Si no recuerdo mal, mi tío Ramón, Muñoz Macías de apellido,
hermano menor de mi padre, murió en 2005 (me impresiona lo que puede hacerse
con la sintaxis, como en este caso). Era, siempre lo fue, trailero; comenzó
desde muy joven, casi niño, a trabajar en tal oficio, y conforme fue pasando su
vida logró hacerse de uno o dos camiones. Pese a que pudo soltar el volante,
para estar activo y ahorrar gastos siempre manejó. Sé que cuando fui bebé, mi
tío Ramón vivió en casa de mis padres, así que, aunque yo no lo recuerde,
seguramente me cargó. Era enamorado, bien parecido, dicharachero, de risa
expansiva y muy bueno para cantar. Ya grande, lo recuerdo en algunas fiestas
familiares y retengo en la memoria que acompañaba la voz de los cantantes
(Javier Solís, Pedro Infante…) con una afinación y una cuadratura perfectas.
Por ello, cuando supe por primera vez del karaoke, supongo
que hace unos quince o veinte años, en el primero que pensé fue en mi tío
Ramón. El karaoke —palabra japonesa, ya de circulación mundial, que proviene de
“kara”, “vacío”, y “oke”, “orquesta”, con el sentido de orquesta que toca sin
cantante— nació a principios de los setenta, pero se popularizó en todo el
mundo algunas décadas después. Sospecho que mi tío no llegó a usarlo, aunque sí
la pista de sonido sin pantalla con letra. El caso es que murió joven y sólo me
quedó imaginar su felicidad: ¿qué hubiera sido de las fiestas a las que asistió
si le hubieran pedido que cantara alguna de sus favoritas? Supongo que, por los
aplausos, esos ratos lo habrían atiborrado de alegría, pues en las carreteras,
dentro de la cabina de su Kenworth, siempre cantó solo.
Cuando recién aparecieron los karaokes también sentí algo de
malestar; no he dejado de padecerlo, pues hoy cualquier voz incompetente se
anima a berrear lo que sea, principalmente canciones populares de amor y
desamor.
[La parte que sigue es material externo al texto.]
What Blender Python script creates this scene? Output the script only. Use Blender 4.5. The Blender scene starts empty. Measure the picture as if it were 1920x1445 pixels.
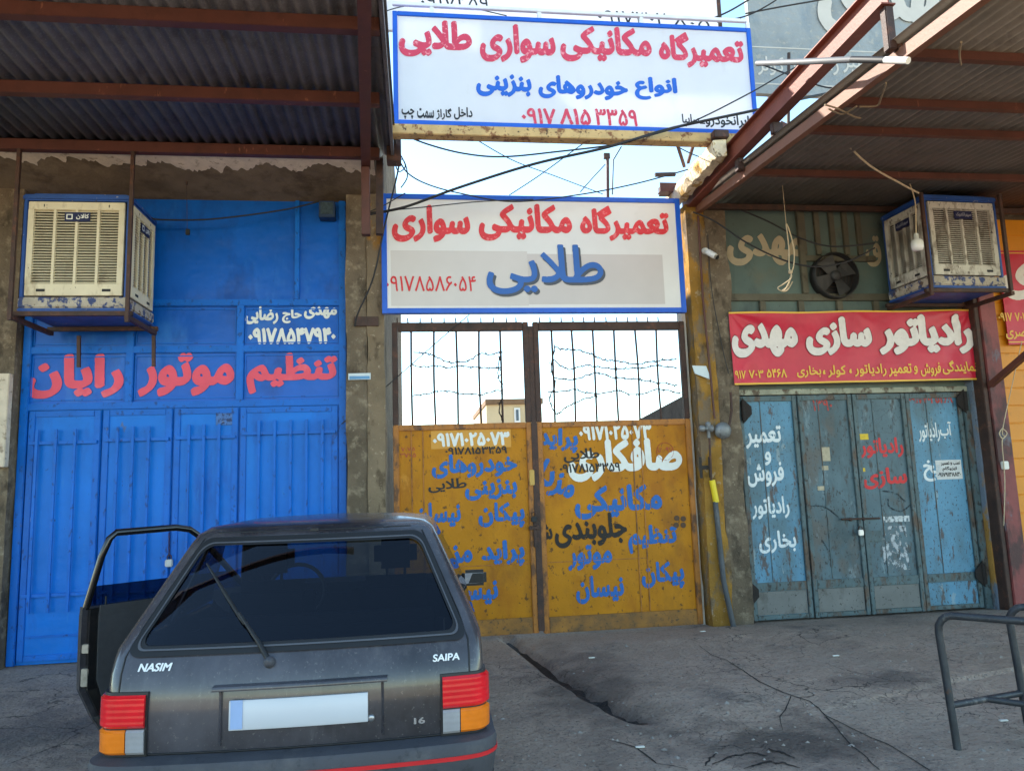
import bpy, bmesh, math, random
import numpy as np
from mathutils import Vector, Matrix
random.seed(7)
SC = bpy.context.scene
COL = SC.collection
rad = math.radians

# ------------------------------------------------------------------ camera
F = 1380.0; CX, CY = 960.0, 722.5            # focal length and centre in photo pixels (1920 x 1445)
YAW, PITCH, ROLL, EYE = rad(7.4), rad(7.6), rad(1.9), 1.55
ROT = Matrix.Rotation(-YAW, 3, 'Z') @ Matrix.Rotation(math.pi/2 + PITCH, 3, 'X') @ Matrix.Rotation(-ROLL, 3, 'Z')
CAM = Vector((0, 0, EYE))
cd = bpy.data.cameras.new('camera'); cam = bpy.data.objects.new('camera', cd); COL.objects.link(cam)
cam.matrix_world = Matrix.Translation(CAM) @ ROT.to_4x4()
cd.sensor_fit = 'HORIZONTAL'; cd.sensor_width = 36.0; cd.lens = 36.0*F/1920.0
cd.clip_start = 0.05; cd.clip_end = 2000
SC.camera = cam
# ------------------------------------------------------------------ light
SC.view_settings.view_transform = 'Standard'; SC.view_settings.look = 'None'
SC.view_settings.gamma = 1.0; SC.view_settings.exposure = 2.25
w = bpy.data.worlds.new('World'); SC.world = w; w.use_nodes = True
nt = w.node_tree; bg = nt.nodes['Background']
sky = nt.nodes.new('ShaderNodeTexSky'); sky.sky_type = 'NISHITA'; sky.sun_disc = False
SUN_AZ, SUN_EL = rad(-49), rad(38)           # from +Y (into the picture), negative = to the left
sky.sun_elevation = SUN_EL; sky.sun_rotation = SUN_AZ; sky.altitude = 1500
sky.air_density = 1.0; sky.dust_density = 0.25; sky.ozone_density = 0.5
wb = nt.nodes.new('ShaderNodeMix'); wb.data_type = 'RGBA'; wb.blend_type = 'MULTIPLY'; wb.inputs['Factor'].default_value = 1.0
wb.inputs['B'].default_value = (0.93, 0.985, 0.86, 1)      # the phone's daylight balance
nt.links.new(sky.outputs[0], wb.inputs['A']); nt.links.new(wb.outputs['Result'], bg.inputs[0]); bg.inputs[1].default_value = 0.13
sd = bpy.data.lights.new('sun', 'SUN'); sd.energy = 2.8; sd.angle = rad(0.53); sd.color = (1.0, 0.93, 0.82)
so = bpy.data.objects.new('sun', sd); COL.objects.link(so)
to_sun = Vector((math.sin(SUN_AZ)*math.cos(SUN_EL), math.cos(SUN_AZ)*math.cos(SUN_EL), math.sin(SUN_EL)))
so.rotation_euler = (-to_sun).to_track_quat('-Z', 'Y').to_euler(); so.location = to_sun*60

# ------------------------------------------------------------------ placing helpers: a photo point onto a real plane
D = 7.717                                    # distance of the shop fronts
def ray(px, py): return ROT @ Vector(((px-CX)/F, -(py-CY)/F, -1.0))
def P(px, py, Y=D):
    d = ray(px, py); return CAM + d*(Y/d.y)
def G(px, py, z=0.0):
    d = ray(px, py); return CAM + d*((z-EYE)/d.z)
def PX(px, py, X):
    d = ray(px, py); return CAM + d*((X-CAM.x)/d.x)
def PL(px, py, p0, n):
    d = ray(px, py); n = Vector(n); return CAM + d*((Vector(p0)-CAM).dot(n)/d.dot(n))

# ------------------------------------------------------------------ materials
MATS = {}
def srgb(r, g, b):
    f = lambda c: c/12.92 if c <= 0.04045 else ((c+0.055)/1.055)**2.4
    return (f(r/255), f(g/255), f(b/255))
def mat(name, base, rough=0.6, metal=0.0, var=0.15, vscale=3.0, layers=(), bump=0.0, bscale=60.0, spec=0.5, coat=0.0, stretch=None, hole=None, wave=None, trans=0.0, bump2=None):
    """Weathered procedural surface. layers: (colour, scale, threshold, softness, zstretch, strength[, roughness])"""
    if name in MATS: return MATS[name]
    m = bpy.data.materials.new(name); m.use_nodes = True; MATS[name] = m
    t = m.node_tree; N = t.nodes; L = t.links; b = N['Principled BSDF']; out = N['Material Output']
    b.inputs['Roughness'].default_value = rough; b.inputs['Metallic'].default_value = metal
    b.inputs['Specular IOR Level'].default_value = spec
    if coat: b.inputs['Coat Weight'].default_value = coat; b.inputs['Coat Roughness'].default_value = 0.08
    tc = N.new('ShaderNodeTexCoord')
    def noise(scale, zs=1.0, det=6.0, rg=0.6, seed=0.0):
        mp = N.new('ShaderNodeMapping'); mp.inputs['Scale'].default_value = (1, 1, zs)
        mp.inputs['Location'].default_value = (seed*3.7, seed*1.9, seed*5.3)
        L.new(tc.outputs['Object'], mp.inputs['Vector'])
        n = N.new('ShaderNodeTexNoise'); n.inputs['Scale'].default_value = scale
        n.inputs['Detail'].default_value = det; n.inputs['Roughness'].default_value = rg
        L.new(mp.outputs[0], n.inputs['Vector']); return n.outputs['Fac']
    def rng(src, a, c, lo=0.0, hi=1.0):
        r = N.new('ShaderNodeMapRange'); r.inputs['From Min'].default_value = a; r.inputs['From Max'].default_value = c
        r.inputs['To Min'].default_value = lo; r.inputs['To Max'].default_value = hi
        L.new(src, r.inputs['Value']); return r.outputs[0]
    def mix(fac, A, B):
        x = N.new('ShaderNodeMix'); x.data_type = 'RGBA'; L.new(fac, x.inputs['Factor'])
        if isinstance(A, tuple): x.inputs['A'].default_value = (*A, 1)
        else: L.new(A, x.inputs['A'])
        x.inputs['B'].default_value = (*B, 1); return x.outputs['Result']
    lo = tuple(max(0, c*(1-var)) for c in base); hi = tuple(min(1, c*(1+var)) for c in base)
    col = mix(rng(noise(vscale, stretch or 1.0), 0.3, 0.7), lo, hi)
    rsrc = None
    for i, ly in enumerate(layers):
        c, sc_, thr, soft, zs, st = ly[:6]
        if thr >= .58: thr -= .035
        fac = rng(noise(sc_, zs, 8.0, 0.65, i+1.0), thr, thr+soft, 0, st)
        col = mix(fac, col, c)
    L.new(col, b.inputs['Base Color'])
    nrm = None
    if bump:
        bp = N.new('ShaderNodeBump'); bp.inputs['Strength'].default_value = bump; bp.inputs['Distance'].default_value = 0.01
        L.new(noise(bscale, 1.0, 5.0), bp.inputs['Height']); nrm = bp
    if bump2:
        b2 = N.new('ShaderNodeBump'); b2.inputs['Strength'].default_value = bump2[0]; b2.inputs['Distance'].default_value = bump2[2]
        L.new(noise(bump2[1], 1.0, 3.0, 0.5, 9.0), b2.inputs['Height'])
        if nrm: L.new(nrm.outputs[0], b2.inputs['Normal'])
        nrm = b2
    if wave:
        wv = N.new('ShaderNodeTexWave'); wv.bands_direction = wave[0]; wv.inputs['Scale'].default_value = wave[1]
        L.new(tc.outputs['Object'], wv.inputs['Vector'])
        b3 = N.new('ShaderNodeBump'); b3.inputs['Strength'].default_value = wave[2]; b3.inputs['Distance'].default_value = 0.004
        L.new(wv.outputs['Fac'], b3.inputs['Height'])
        if nrm: L.new(nrm.outputs[0], b3.inputs['Normal'])
        nrm = b3
    if nrm: L.new(nrm.outputs[0], b.inputs['Normal'])
    sh = b.outputs[0]
    if trans:
        tr = N.new('ShaderNodeBsdfTranslucent'); L.new(col, tr.inputs['Color'])
        mx = N.new('ShaderNodeMixShader'); mx.inputs[0].default_value = trans
        L.new(sh, mx.inputs[1]); L.new(tr.outputs[0], mx.inputs[2]); sh = mx.outputs[0]
    if hole:                                  # worn-off paint: (scale, threshold, softness, zstretch)
        tp = N.new('ShaderNodeBsdfTransparent'); mx = N.new('ShaderNodeMixShader')
        L.new(rng(noise(hole[0], hole[3], 9.0, 0.7, 4.0), hole[1], hole[1]+hole[2]), mx.inputs[0])
        L.new(sh, mx.inputs[1]); L.new(tp.outputs[0], mx.inputs[2]); sh = mx.outputs[0]
    L.new(sh, out.inputs['Surface'])
    return m
def glass(name, tint, refl=1.0):
    if name in MATS: return MATS[name]
    m = bpy.data.materials.new(name); m.use_nodes = True; MATS[name] = m
    t = m.node_tree; N = t.nodes; L = t.links; out = N['Material Output']; N.remove(N['Principled BSDF'])
    tp = N.new('ShaderNodeBsdfTransparent'); tp.inputs[0].default_value = (*tint, 1)
    gl = N.new('ShaderNodeBsdfGlossy'); gl.inputs['Roughness'].default_value = 0.01; gl.inputs['Color'].default_value = (refl*.86, refl*.94, refl*1.1, 1)
    fr = N.new('ShaderNodeFresnel'); ge = N.new('ShaderNodeNewGeometry'); mr = N.new('ShaderNodeMapRange'); mr.inputs['To Min'].default_value = 1.5; mr.inputs['To Max'].default_value = 1/1.5
    L.new(ge.outputs['Backfacing'], mr.inputs['Value']); L.new(mr.outputs[0], fr.inputs['IOR'])
    mx = N.new('ShaderNodeMixShader'); L.new(fr.outputs[0], mx.inputs[0]); L.new(tp.outputs[0], mx.inputs[1]); L.new(gl.outputs[0], mx.inputs[2])
    L.new(mx.outputs[0], out.inputs['Surface']); return m

DIRT = srgb(60, 50, 40); RUST = srgb(95, 55, 32); RUSTD = srgb(58, 36, 26); DUST = srgb(150, 138, 122)
M_conc = mat('grey_concrete', srgb(108, 95, 80), 0.95, var=0.35, vscale=2.2, layers=[(srgb(150, 136, 116), 9, .52, .12, 1, .7), (srgb(62, 54, 46), 5, .58, .12, .5, .75), (srgb(172, 160, 140), 30, .66, .05, 1, .5)], bump=1.0, bscale=55, bump2=(0.8, 9, 0.02), spec=.2)
M_ochrewall = mat('ochre_washed_plaster', srgb(150, 112, 52), 0.95, var=0.3, vscale=3, layers=[(srgb(120, 105, 88), 3.0, .52, .06, .6, .9), (srgb(70, 58, 44), 7, .6, .1, .5, .7), (srgb(168, 152, 128), 14, .63, .05, 1, .6)], bump=1.0, bscale=60, bump2=(0.7, 8, 0.02), spec=.2)
M_plaster = mat('brown_plaster', srgb(116, 102, 84), 0.95, var=0.3, vscale=2.5, layers=[(srgb(66, 54, 42), 3.5, .5, .2, 1.6, .7), (srgb(122, 108, 88), 11, .62, .1, 1, .5)], bump=.7, bscale=30, bump2=(0.6, 6, 0.02), spec=.2)
M_whiteplaster = mat('white_plaster', srgb(205, 190, 170), 0.95, var=0.15, vscale=9, layers=[(srgb(120, 100, 80), 14, .6, .1, 1, .7)], bump=.6, bscale=60)
M_alleywhite = mat('whitewashed_wall', srgb(225, 215, 200), 0.9, var=0.1, vscale=2, layers=[(srgb(170, 150, 125), 5, .6, .1, .5, .6)], bump=.5, bscale=40)
M_creamplaster = mat('peeling_cream_plaster', srgb(226, 208, 176), 0.95, var=0.15, vscale=6, layers=[(srgb(176, 138, 66), 6, .54, .04, 1, .9), (srgb(90, 72, 48), 12, .62, .05, 1, .8)], bump=.9, bscale=30, bump2=(1.0, 8, 0.03))
M_brownsteel = mat('red_brown_painted_steel', srgb(86, 47, 37), 0.55, var=0.2, vscale=5, layers=[(srgb(70, 38, 28), 7, .58, .12, .6, .7), (srgb(150, 98, 76), 16, .67, .04, .3, .6)], bump=.2, bscale=80)
M_orangesteel = mat('faded_red_oxide_steel', srgb(122, 62, 46), 0.6, var=0.15, vscale=4, layers=[(srgb(120, 62, 44), 5, .56, .15, .4, .8), (srgb(138, 84, 64), 8, .64, .1, 1, .5)], bump=.25, bscale=70)
M_peachsteel = mat('sun_bleached_peach_steel', srgb(126, 84, 64), 0.6, var=0.12, vscale=4, layers=[(srgb(130, 78, 56), 8, .62, .08, .4, .7)], bump=.2, bscale=70)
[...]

Por eso mismo nunca me había animado a visitar un “antro” (¿así los
llaman?) con ese servicio; sospechaba la atrocidad de escuchar aullidos y
mugidos, y no me equivoqué, pues hace poco fui a uno y al ver la dinámica del
establecimiento noté un ejercicio democrático que me confundió. Luego de pedir
turno mediante papelitos cuyo destinatario era el programador de las piezas,
los jóvenes pasaban al escenario con el fin de exhibir sus inhabilidades. Digo
que el asunto me confundió, pues algunos eran pésimos, pero pensé en el nulo
derecho que tiene uno de prohibir a otro, aunque lo haga mal, el ejercicio del
canto. Le expliqué a mi hija todo esto, le dije que muchos cantaban del asco,
pero que logré divertirme porque me pareció que para todos era un rollo
liberador. Mi hija resumió con joven sabiduría: “Papá, por favor, para eso es”.